A ministra fala em abrir diálogo para superar as resistências. O problema é que na maior parte da Amazônia Legal as invasões são organizadas por grileiros que roubam os recursos naturais e depois, com apoio de políticos, ainda ingressam nos programas de regularização fundiária, uma verdadeira farra no governo Bolsonaro: 492 mil títulos foram expedidos, 12,5% dos quais relacionados a glebas de até 2,5 mil hectares de terras públicas ocupadas por grileiros.

Garimpo ilegal

O garimpeiro segue a trilha da grilagem que leva às TI s e unidades de conservação (UC), de onde, segundo levantamento do Setor de Perícias em Geologia (SEPGEO) da Polícia Federal, anualmente 30% do ouro produzido na Amazônia Legal – algo em torno de 30 toneladas por ano, o equivalente a cerca de R$ 9,6 bilhões – são retirados ilegalmente, uma usurpação contínua de recursos da União e das etnias.

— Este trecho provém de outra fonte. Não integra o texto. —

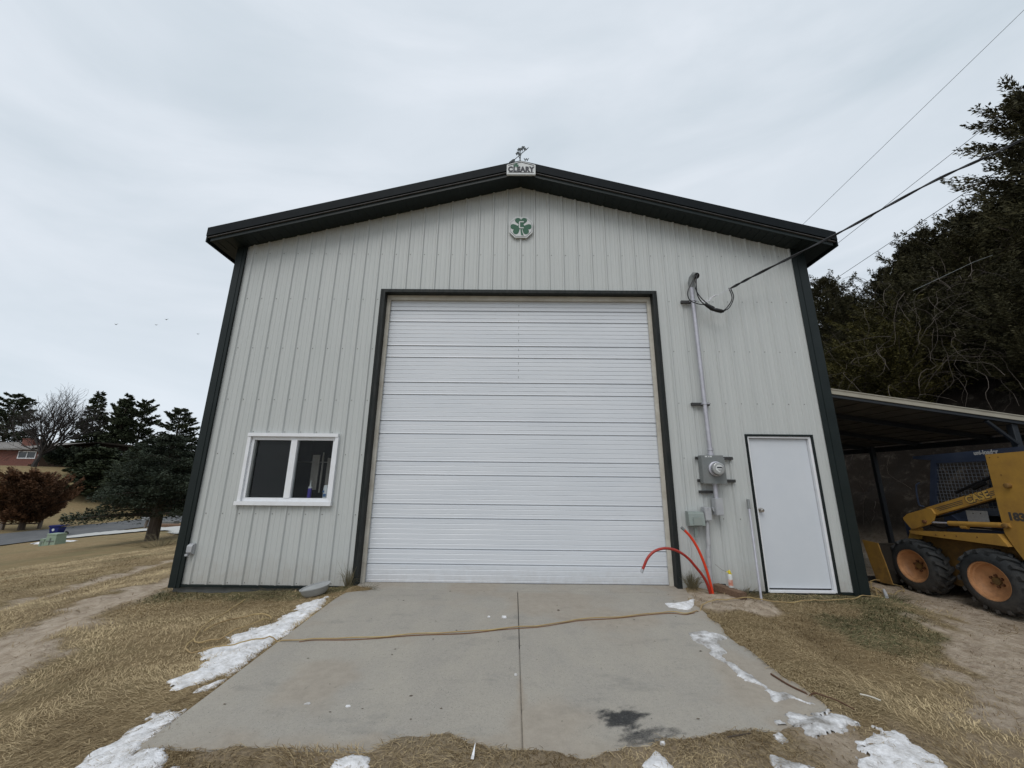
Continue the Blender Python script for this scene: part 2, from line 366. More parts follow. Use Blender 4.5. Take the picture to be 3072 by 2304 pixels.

A ilegalidade foi favorecida por uma lei editada no governo Dilma Rousseff (Lei 12.844, de 2013), suspensa em setembro deste ano pelo STF, que permitia que uma simples declaração “de boa fé”, escrita à mão e com uma cópia da Carteira de Identidade do garimpeiro, fosse aceita como documento de origem “legal” na primeira venda do minério como mercadoria às Distribuidoras de Títulos e Valores Mobiliários (DTVMs) autorizadas pelo Banco Central.

A partir daí, já como ativo financeiro, o ouro poderia até ser rastreado, mas sem a menor chance de ter a origem real identificada.

Só entre 2020 e 2021 a PF abriu 1.527 inquéritos sobre usurpação de bens da União no subsolo de TI e UC e deflagrou 95 operações de repressão aos garimpos ilegais.

Os dois principais órgãos de controle dos garimpos e do ouro, a Agência Nacional de Mineração (ANM) e o Banco Central vivem há anos um jogo de empurra, lavando as mãos sobre a responsabilidade de fiscalizar a origem do ouro, embora as imagens de satélites mostrem, em tempo real, as feridas abertas na floresta.